L'ASINO DI BURIDANO

Massimo Parodi

Professore di Storia della filosofia medievale all'Università Statale di Milano.

La forza della metafora

Gli ultimi post hanno indirizzato sia le discussioni serie, sia gli interventi spiritosi sul tema delle complesse procedure che da anni costringono l’ambiente universitario a elaborazioni, che talvolta paiono metafisiche o teologiche, sui possibili procedimenti capaci di rendere sempre più precisa, pignola, e possibilmente oggettiva, la valutazione della ricerca scientifica. Parlo di tonalità teologiche per il frequente ricorso alle metafore, inevitabili quando si parla di concetti astratti come merito, influenza culturale, originalità.
Leggendo alcuni interventi provenienti da una lista di discussione animata da studiosi dei vari aspetti della cultura e della letteratura medievale, ne ho trovata una, che non conoscevo, e che mi pare meravigliosa, soprattutto per cogliere il valore contestuale delle metafore.
Parlando della mitica peer review, cioè della revisione dei pari, cui ogni articolo scientifico che si rispetti sembra ormai debba essere sottoposto, indipendentemente dal direttore della rivista, dal comitato scientifico e dalla linea editoriale, un professore tedesco, Thomas Gloning, interviene dicendo:

This is, of course, wonderful if you are in that happy position of not being subject to bean-counters at an institution requiring that research be peer reviewed.
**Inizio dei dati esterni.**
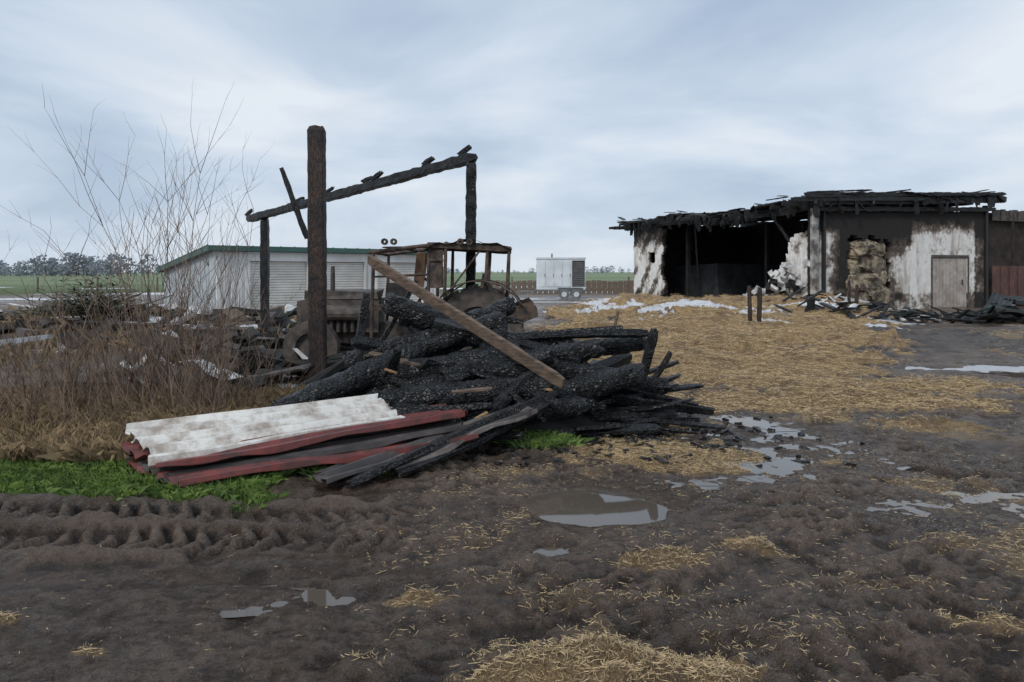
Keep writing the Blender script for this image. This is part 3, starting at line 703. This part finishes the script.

Per rendere l’idea di questa tendenza alla pignoleria, usa l’espressione bean-counters che, secondo l’Oxford Dictionary Online, significa una persona, normalmente un ragioniere o un burocrate, che insiste eccessivamente sul controllo delle spese e dei bilanci.
Già così risulta simpatica l’immagine del ragioniere come contatore di fagioli, ma una ben maggiore forza eversiva viene assunta dalla metafora, se la si colloca nella tradizione culturale italiana, dove non può non ricordare Raffaella Carrà che invitava i telespettatori a indovinare il numero di fagioli rinchiusi in un contenitore di vetro.
Spero di riuscire a diffondere questa immagine nelle discussioni accademiche dei prossimi mesi, contribuendo, da un lato, alla internazionalizzazione del mondo universitario italiano e, dall’altro, a trasmettere alle nuove generazioni la conoscenza di un momento alto della storia della nostra cultura televisiva.

  1. Viste le frequenti ‘scoperte dell’acqua calda’ che si leggono su emerite riviste (per non dire delle famose UP) che applicano da sempre (così pare!) la procedura ‘peer review’, credo che sia opportuno applicare rigorosamente anche da noi tale procedura: leggeremo cavolate, ma ‘certificate’da esperti!

  2. Ma questo è un post sulla metafora o sulla peer review? Chiedo, perché poi mi dite che vado fuori tema. Assumendo che riguardi entrambe e trascurando per un momento la prima, chiedo inoltre: il tuo professorone tedesco pensa che sia più elegante pubblicare per cooptazione invece che per peer review? E, a parte quello che pensa lui, cosa dovrebbe fare un’istituzione per non essere accusata di contare i fagioli? Ignorare il requisito della peer review?

    • Naturalmente il post è sulla metafora e del tutto casualmente tocca il problema della peer review 🙂
      Ma, visto che sei polemico e basta che uno sia tedesco per fartelo chiamare professorone, ti dirò che dal resto delle mail mi sembra intenda sostenere che di fatto una forma di peer review è sempre esistita e che il contare i fagioli sia riferito al marchingegno formale che si sta imponendo negli ultimi tempi, soprattutto – ma non solo – per quanto riguarda le pubblicazioni online.

      • Gloning pensa che una forma di peer review sia sempre esistita? Dove? In Italia no di sicuro, in Germania ne dubito. Non è che per peer review si intende che qualcuno legge il paper prima di pubblicarlo.

        By the way, Glauco deve essere in vacanza;-)

        • Penso si possa fare riferimento al direttore della rivista, al comitato scientifico, ai collaboratori particolarmente esperti in alcuni settori. Non credo che la qualifica di revisore renda le persone istanze individuali di un universale buono: alcune restano intelligenti, altre no, alcune esperte, altre no, alcune collaborative, altre no, alcune desiderose di dare consigli costruttivi e altre no. Resta tutto più o meno come prima, ma, in più, dobbiamo contare i fagioli.